Well, you’d think that the little shits would stop fighting at that point, bearing in mind the amount of carnage they have just created, but no, the fuckers continue to thump each other.

As I’m frantically trying to mop up the coffee, the sodding buzzer rings and number “38” is called. Oh fucking marvellous. That’s us.

As I reluctantly hand over to the lady the dripping foot measurer, whilst apologising profusely for my children’s unacceptable behaviour - Ben lets out a piercing scream. Teddy’s only gone and bitten him on the arm. Everyone stops dead in their tracks - children’s eyes are like saucers. Mothers look over in my direction with a weird mixture on their faces of total disgust and total relief that it isn’t their kids who are out of control.

I want the earth to swallow me up at this point, but, of course, it doesn’t. Ben is wailing uncontrollably and Teddy is only now looking slightly sheepish.

“You total fucking arsehole c*n*heads!!!” I want to yell out loud. But of course, even though I am SEETHING, I have to control my anger. Quickly and quietly, I gather my belongings and drag the boys out of the shop. As I do so, I can only imagine the tutting, head-shaking and general slagging off that is going on behind me.
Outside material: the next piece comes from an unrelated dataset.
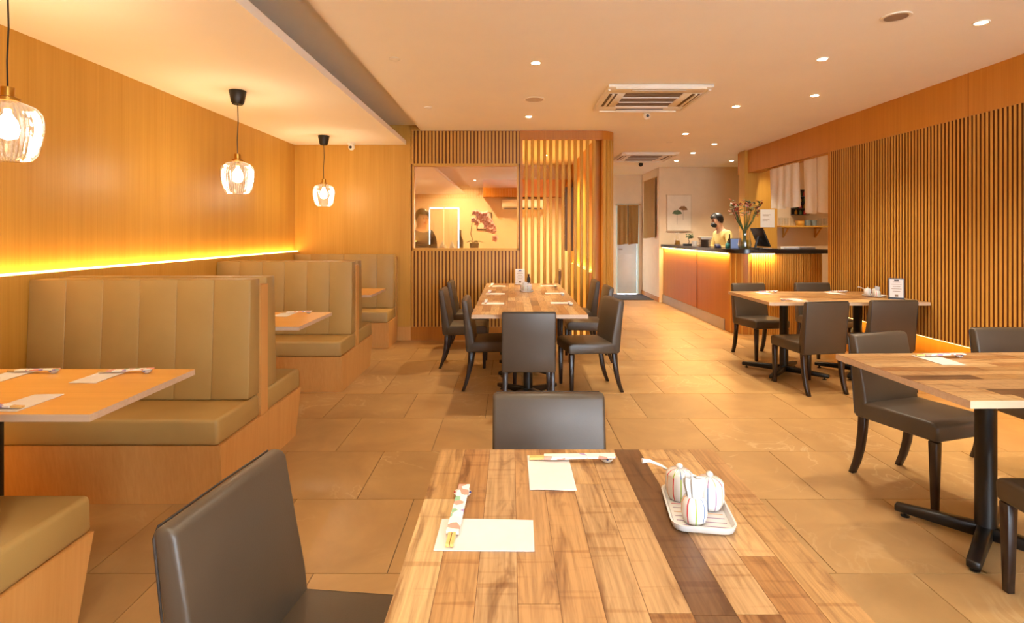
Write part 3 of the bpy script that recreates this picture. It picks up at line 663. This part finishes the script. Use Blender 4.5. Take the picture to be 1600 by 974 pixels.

I must confess at that point I also want to turn round and tell everyone inside to “Fuck off” as I am damn sure all of their so-called darlings misbehave once in a while, but I think we have already made enough of a scene.

With Ben still crying uncontrollably whilst clutching his arm, I venomously hiss at my boys that they are banned from electronics until they are 18. Slight overreaction - but I’m not thinking straight.

Well, this, of course, makes Teddy burst into tears and again we are the centre of unwanted attention. I literally want to cry at this point, but I can envisage the headlines of the local rag stating “ Mad family reduced to tears on shopping expedition”, so I just about hold it together...

As I reach the car and literally hurl the children into it, it suddenly dawns on me - another branch of Clarks which we can no longer visit. We are now down to the last branch within a 10-mile radius. Fucking Marvellous!

Comments

  1. Love it!!!! Years ago the queue was so long that one of my sons wee’d all over the floor - quickly followed by two other boys - because they refused to let any of the 30 bladder filled children in the queue use the staff loo!!!! Never been back since!